Online Safety – Parent Tips
Help Keep Children Safe Online Presentation (PDF)
On 6 February, 2012 a Parents’ Information Evening was held in school on the subject of Cyberbullying and internet safety. It was a very cold, wet evening but many parents from Rushcliffe and other local schools braved the weather!
Lorna Naylor, Nottinghamshire Anti Bully Co-ordinator, gave us lots of information and tips for keeping ourselves and our children safe online. Her Powerpoint presentation and other resources are available now through the school web-site, We will be organising a similar event early in the Spring Term 2013.
Follow the link to the ‘Family Agreement’ on safe use of the internet. As a family it is important to have a common understanding of what is and what isn’t appropriate behaviour online. Childnet have provided a list of positive statements to help you make your family values known. It is important that emphasis is not simply placed on the child to make good or bad decisions –all family members should sign up to these values
The following is from Beatbullying who teamed up with the Nominet Trust and the NAHT to produce a report on cyberbullying in schools:
“28% of 11-to-16-year-olds have been deliberately targeted, threatened or humiliated by an individual or group through the use of mobile phones or the internet. This suggests that one-in-13 secondary-aged school children have experienced persistent and intentional cyberbullying.” However, The study also reveals a significant reduction in the percentage of children reporting cyberbullying from 33% in 2009 to 17% in 2011.”
“Although this is not conclusive evidence to show that the number of incidents of cyberbullying is decreasing, it may suggest that cyberbullying is becoming increasingly recognised as socially unacceptable.”
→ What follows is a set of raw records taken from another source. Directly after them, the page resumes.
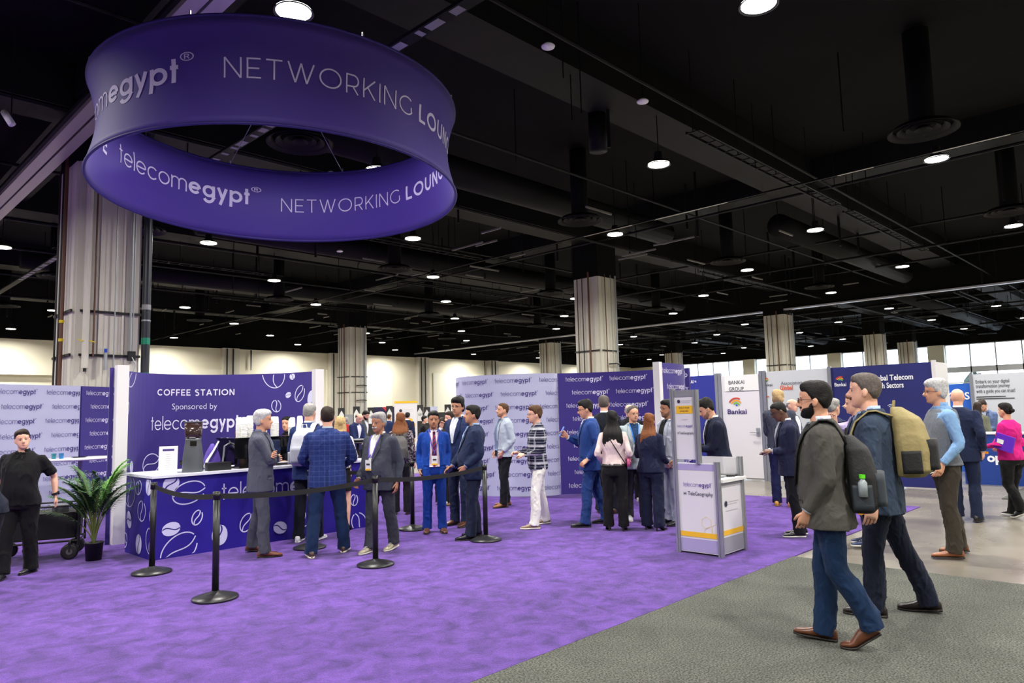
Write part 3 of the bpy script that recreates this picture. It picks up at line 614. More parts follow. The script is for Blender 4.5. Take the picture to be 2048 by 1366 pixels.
MB().b2((-.04, -.109, .425), (.03, -.1, .437)).build('badge', mat('badge', (190, 190, 195), .3, .5), t)
MB().cyl((-.15, 0, .12), (-.11, 0, .12), .03, n=10).build('knob', M_strut, t)
o = MB().b2((-.14, -.09, 0), (.14, .09, .1)).build('card_box', mat('black_box', (24, 24, 26), .4, var=.2, vscale=8), None, loc=(4.02, 9.25, CZ), rotz=R(-8)); tag(o, 'small black box on the counter beside the grinder', 'box')
t = thing('portafilter_bag', 'purple and white cloth bag leaning behind the black box', 'bag', (4.1, 9.62, CZ), .2)
MB().loft([rr(.26, .12, 0), rr(.24, .11, .1), rr(.16, .09, .22), rr(.03, .03, .33)]).build('pouch', mat('purple_cloth', (84, 60, 160), .7), t, True); MB().tube([(-.15, -.05, .02), (-.11, -.06, .12), (-.02, -.06, .24), (.06, -.05, .36)], [.03, .025, .02, .015], 8, .5).build('white_strap', M_white, t, True)
t = thing('espresso_machine', 'black and chrome espresso machine with round emblems on its back panel', 'coffee machine', (4.82, 9.5, CZ))
M_bg = MATS['black_gloss']; M_chr = mat('chrome_panel', (120, 130, 160), .12, .9)
MB().b2((-.58, -.24, .06), (.62, .26, .38)).build('body', M_bg, t)
MB().loft([[(-.38, -.245, .07), (-.38, -.29, .1), (-.38, -.285, .34), (-.38, -.245, .37)], [(.05, -.245, .07), (.05, -.29, .1), (.05, -.285, .34), (.05, -.245, .37)]]).build('chrome_panel', M_chr, t)
MB().b2((.06, -.262, .08), (.6, -.24, .37)).build('back_panel', M_bg, t)
for x in (-.1, .42):
    sf = flat((x, -.292 if x < 0 else -.264, .21), (1, 0, 0)); mb = MB()
    for r_ in (.062, .048): v, f = ribbon(_arc(0, 0, r_, 0, 360, 28), .006); mb.add(sf(v[:, 0], v[:, 1], .003), f)
    v, f = ribbon(_arc(0, 0, .022, 0, 360, 20), .008); mb.add(sf(v[:, 0], v[:, 1], .003), f); v, f = ribbon(np.array([(.008, -.008), (.028, -.03)]), .008); mb.add(sf(v[:, 0], v[:, 1], .003), f)
    mb.build('round_emblem', mat('silver_print', (200, 205, 215), .3), t)
MB().b2((-.36, -.296, .17), (-.24, -.29, .33)).build('paper_label', M_offw, t)
MB().b2((-.6, -.27, .38), (.64, .28, .40)).build('cup_rail', M_bg, t)
for x in (-.52, .55):
    for y in (-.2, .2): MB().cyl((x, y, 0), (x, y, .06), .025, n=8).build('foot', M_bg, t)
MB().tube([(-.57, -.1, .34), (-.66, -.12, .3), (-.68, -.12, .1)], .012, 8).build('steam_wand', M_cond, t); MB().b2((-.56, -.34, .0), (-.42, -.2, .13)).build('drip_tray', M_bg, t)
cup0 = None
cups = MB().lathe([(.028, 0), (.03, 0), (.041, .095), (.044, .096), (.044, .101), (.040, .101), (.037, .01), (.001, .008)], 14)
lab = 'white paper coffee cup stacked upside down on the espresso machine'
M_cup = mat('paper_cup', (238, 238, 236), .55)
for i, (x, y, n) in enumerate(((-.42, -.18, 10), (-.31, -.12, 11), (-.2, -.2, 9), (-.1, -.1, 11), (.0, -.18, 10), (-.42, -.02, 10), (-.25, .03, 11), (-.05, .05, 10), (.1, -.05, 10), (.3, -.12, 8), (.4, -.18, 10), (.38, .0, 9))):
    for k in range(n):
        if cup0 is None:
            cup0 = cups.build('paper_cup', M_cup, smooth=True); o = cup0; tag(o, lab, 'cup', 'stacked paper cups on the coffee machine')
        else: o = cup0.copy(); COL.objects.link(o)
        o.location = (4.82+x+random.uniform(-.002, .002), 9.5+y, CZ+.40+.102+k*.019); o.rotation_euler = (math.pi, 0, random.random()*6)
# ---- high table with cups
tp = at(157, 914, 1.06)
t = thing('bar_table', 'round white topped bar table by the left backdrop', 'table', (tp[0], tp[1]-.1, 0)); tx, ty = tp[0], tp[1]-.1
MB().lathe([(.02, 1.02), (.56, 1.02), (.58, 1.035), (.58, 1.05), (.01, 1.055)], 40).build('table_top', M_white, t, True)
MB().cyl((0, 0, .03), (0, 0, 1.02), .035, n=14).build('pole', M_alu, t, True); MB().lathe([(.26, .012), (.26, .022), (.05, .04), (.03, .08)], 28).build('base', M_alu, t, True)
for k, (dx, dy, lb_) in enumerate(((-.40, .0, 'teal and yellow paper cup on the bar table, nearest its edge'), (-.30, -.05, 'blue paper cup on the bar table beside the dark plate'))):
    o = MB().lathe([(.03, 0), (.04, .09), (.043, .09), (.037, .09), (.028, .005)], 16).build('coffee_cup', mat('cup_teal%d' % k, ((60, 160, 175), (50, 130, 200))[k], .5, var=.35, vscale=14), smooth=True, loc=(tx+dx, ty+dy, 1.055)); tag(o, lb_, 'cup')
o = MB().lathe([(.02, 0), (.1, .004), (.13, .014), (.1, .012), (.02, .008)], 24).build('dark_plate', M_bg, smooth=True, loc=(tx-.0, ty+.05, 1.055)); tag(o, 'small dark plate lying on the bar table', 'plate')
# ---- palm
def palm():
    x, y = at(187, 1122)[:2]
    t = thing('potted_palm', 'leafy green potted palm beside the coffee counter', 'plant', (x, y, .012))
    MB().lathe([(.085, 0), (.1, .2), (.108, .2), (.108, .21), (.094, .21), (.09, .17), (.01, .17)], 20).build('pot', mat('black_pot', (26, 26, 28), .5), t, True)
    M_l = [mat('palm_green', (52, 98, 40), .5, var=.3, vscale=9), mat('palm_dark', (40, 70, 36), .5, var=.3, vscale=9), mat('palm_bright', (92, 150, 50), .5, var=.25, vscale=9)]
    M_st = mat('palm_stem', (98, 110, 52), .6)
    rs_ = random.Random(3)
    fr = [(0.15, .95, .42, 2), (-.25, 1.0, .35, 2), (.5, .85, .4, 2), (1.2, .75, .38, 0), (2.0, .8, .42, 0), (2.7, .75, .5, 0), (3.3, .65, .55, 0), (3.9, .7, .4, 1), (4.6, .7, .35, 0), (5.3, .75, .5, 1), (5.9, .7, .5, 0), (.9, .6, .5, 1), (3.0, .38, .6, 1), (2.4, .95, .3, 0), (4.2, .9, .28, 0), (.3, .62, .5, 1)]+[(rs_.uniform(0, 6.28), rs_.uniform(.55, .95), rs_.uniform(.25, .42), rs_.choice((0, 1, 0))) for _ in range(8)]
    for a, hgt, reach, mk in fr:
        c, s = math.cos(a+AL*0), math.sin(a); m = 12; hgt *= 1.15; reach *= .86; hgt = max(hgt, .55)
        q = np.linspace(0, 1, m); rad = reach*(.15*q+.85*q**1.9); z = .15+hgt*(1.15*q-.28*q**3)
        pts = np.stack([rad*c, rad*s, z], 1); st = MB().tube(pts, np.linspace(.009, .003, m), 6).build('stem', M_st, t, True)
        lf = MB(); side = np.array([-s, c, 0])
        for i in np.linspace(.42, 1.0, 20):
            b = np.array([np.interp(i, q, pts[:, k]) for k in range(3)]); tn = np.array([np.interp(min(1, i+.03), q, pts[:, k]) for k in range(3)])-np.array([np.interp(i-.03, q, pts[:, k]) for k in range(3)]); tn /= np.linalg.norm(tn)
            for sg in (-1, 1):
                L = (.24-.14*abs(i-.6)/.4)*rs_.uniform(.85, 1.1); d = side*sg*.62+tn*.8+np.array([0, 0, -.06]); d /= np.linalg.norm(d); e1 = b+d*L*.5; e2 = b+d*L+np.array([0, 0, -.05*L/.2]); wv = np.cross(d, np.array([0, 0, 1.])); wv /= np.linalg.norm(wv); wv = wv*.014
                lf.add([b, e1-wv, e2, e1+wv, e1+np.array([0, 0, .004])], [(0, 1, 4), (1, 2, 4), (2, 3, 4), (3, 0, 4)])
        lf.build('frond', M_l[mk], t)['label'] = ('dark green palm frond' if mk == 1 else 'bright green palm frond' if mk == 2 else 'green palm frond')
palm()
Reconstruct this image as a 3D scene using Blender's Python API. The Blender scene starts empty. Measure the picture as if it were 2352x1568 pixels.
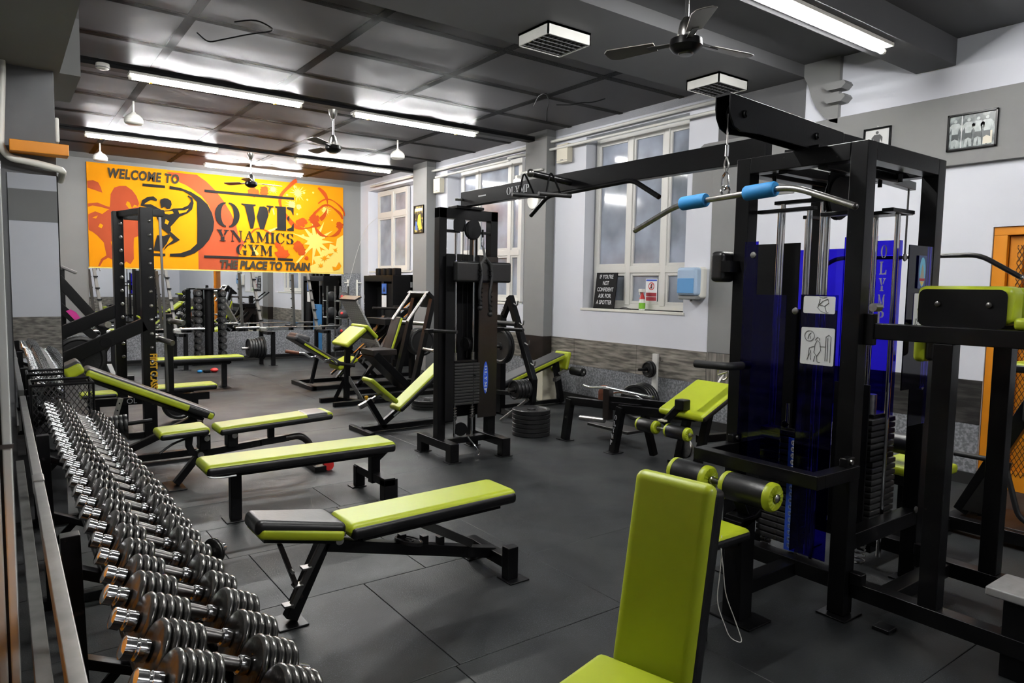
import bpy, bmesh, math, random
from mathutils import Vector as V, Matrix as M4, Euler
random.seed(7)
S = bpy.context.scene
COL = S.collection
PI = math.pi
# ------------------------------------------------------------------ camera, world, exposure
cam_d = bpy.data.cameras.new('camera'); cam = bpy.data.objects.new('camera', cam_d); COL.objects.link(cam)
FPX = 1596.975
cam_d.sensor_width = 36.0; cam_d.lens = 36.0 * FPX / 2352.0; cam_d.clip_start = 0.02; cam_d.clip_end = 100
_y, _p, _r = math.radians(36.3632), math.radians(4.50398), math.radians(0.943205)
_f = V((math.sin(_y)*math.cos(_p), math.cos(_y)*math.cos(_p), -math.sin(_p)))
_rt = V((math.cos(_y), -math.sin(_y), 0)); _up = _rt.cross(_f)
_r2 = _rt*math.cos(_r) + _up*math.sin(_r); _u2 = _up*math.cos(_r) - _rt*math.sin(_r)
cam.matrix_world = M4(((_r2.x, _u2.x, -_f.x, 0), (_r2.y, _u2.y, -_f.y, 0), (_r2.z, _u2.z, -_f.z, 1.6), (0, 0, 0, 1)))
S.camera = cam
wd = bpy.data.worlds.new('world'); S.world = wd; wd.use_nodes = True
wd.node_tree.nodes['Background'].inputs[0].default_value = (0.45, 0.52, 0.62, 1)
wd.node_tree.nodes['Background'].inputs[1].default_value = 0.25
S.view_settings.view_transform = 'Standard'; S.view_settings.look = 'None'
S.view_settings.gamma = 1; S.view_settings.use_curve_mapping = False
S.view_settings.exposure = 2.0
TUBE = 62.0          # emission of the fluorescent tubes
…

A Need To Reinforce Advice For Young People. The report suggests that a concern that young people are not following the suggested advice for responding to cyberbullying incidents and that work should be done to reinforce the correct guidance, including:
- Saving abusive messages, but not replying
- Copying and printing evidence
- Taking action to block the person sending the messages
- Contacting the service provider
“However, when children do seek help, it is interesting to note that friends and peers continue to be the network of support that they most commonly refer to: 23% told a friend or peer, whilst only 10% told a teacher or member of staff at their school, and 20% told a parent or another adult.”
Effective Responses to Cyberbullying for Young People. “The methods with the highest success rates in stopping the bullying were
- Pressing the report button and blocking the person who was sending the messages, at 67% and 63% respectively.
- Other proactive responses also return encouraging success rates in stopping the bullying – telling a peer mentor works in 57% of cases, and is as effective as telling a member of school staff.
- Telling a parent or other adult about the bullying was successful in 61%.
- Sending a rude or aggressive retaliatory message to the bully had a success rate of 61%. It could be that in cases where the initial bullying behaviour was not overtly intended as such – where it was perhaps more boredom-related, intended as a ‘joke’ or just to get a reaction – an angry response might shock or scare the person into backing down. However, although this method is reported as working to stop the bullying in certain cases, it is also a clear risk for escalating aggression and shows that more needs to be done in educating young people about positive online behaviour.”
Encouragingly, more respondents reported sending an assertive message back to the perpetrator telling them to leave them alone than responded with aggression; and reassuringly, this had a similar success rate (55%). In addition, the recommended step of saving the bullying message for evidence had almost the same success rate as deleting it, at 58% and 60% respectively.
Ignoring the behaviour only succeeded in stopping the cyberbullying 50% of the time. Where this method worked, it could be due to those bullies seeking attention being disappointed and giving up or moving on to another target due to the lack of a reaction.
Relatively few respondents reported changing their online details or reducing the time they spent online as responses to bullying; these are also the actions with the lowest success rates, at 49% and 43% respectively.”